Amidst increasing turnover, the Ziemans starting looking for ways to make their culture whole again. At the annual Jersey Mike’s franchisee conference in March 2022, they were introduced to a solution that would soon change their workplace for the better: UPshow SHIFT, an employee engagement platform that highlights things like employee bios, birthdays, and work anniversaries on back-of-house flatscreen TVs. Employees can simply opt in and upload their info via their smartphone to participate.
“I feel really confident our work environment improves for our team members when they feel as though they're being highlighted and appreciated and communicated with,” Zieman says. “You can hear it as you walk through one of our stores. There’s somebody being wished a ‘Happy Birthday,’ or somebody saying, ‘I didn’t know that about you.’”
The solution appealed to the Ziemans because of its simplicity. Jason Zieman says he is the furthest thing from somebody who believes franchisees need every piece of technology in order to create a dynamic workplace. In fact, he and his brother are often quite skeptical of anything being hailed as the “next big thing.”
“I don’t have social media,” Zieman says. “Maybe I date myself by saying that, but I’m just not a tech-y person. I’m a chalkboard kind-of-guy. But, obviously, technology appeals to the current generation of people who work in our restaurants. I love UPshow because it’s a digital whiteboard. It helps us communicate with employees while they work. No phones, laptops, or managers necessary.”
The platform has other useful capabilities, too. With the click of a button, Zieman can post store-by-store rankings, sorted by any metric he’d like to highlight: throughput, revenue—UPshow can do all of that and more. Sharing these leaderboards with team members created a sense of store pride, he says, to the point where cashiers are now upselling larger sandwiches, meal combos, and cookies and drinks, in the name of friendly competition. In that way, UPshow has helped bring the company’s suggestive selling objectives to life.

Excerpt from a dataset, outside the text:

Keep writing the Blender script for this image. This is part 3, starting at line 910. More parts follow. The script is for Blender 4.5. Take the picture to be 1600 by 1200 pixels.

The Ziemans also use the TV screens to showcase training-style messaging, like which ingredients go into an LTO, or cleaning protocols that should be carefully followed. Daily checklists can be shown as a reminder, always in view of employees walking past.
Still, when it comes to building culture, Zieman believes it’s the highlighting of birthdays and work anniversaries that have been the most effective part of implementing UPshow at his stores. It’s given his 14 storefronts an ROI that is only intangible insofar as its usefulness exceeds any dollar amount that could be attributed to it—the returning sense of camaraderie is worth every penny.
“How UPshow affects our stores is something I’m not even going to try to measure, because I don’t think you truly can,” Zieman says. “The affordability of it is incredible, and the sky is the limit for the effect it’s having on our culture.”
Lindsay Luke is the human resources manager and training coordinator for Womac Group, a franchisee that owns four Buffalo Wild Wings locations in Michigan. Recently, she found a binder at one of the company’s storefronts that contained pivotal information regarding best practices. One problem: the information was from 2019.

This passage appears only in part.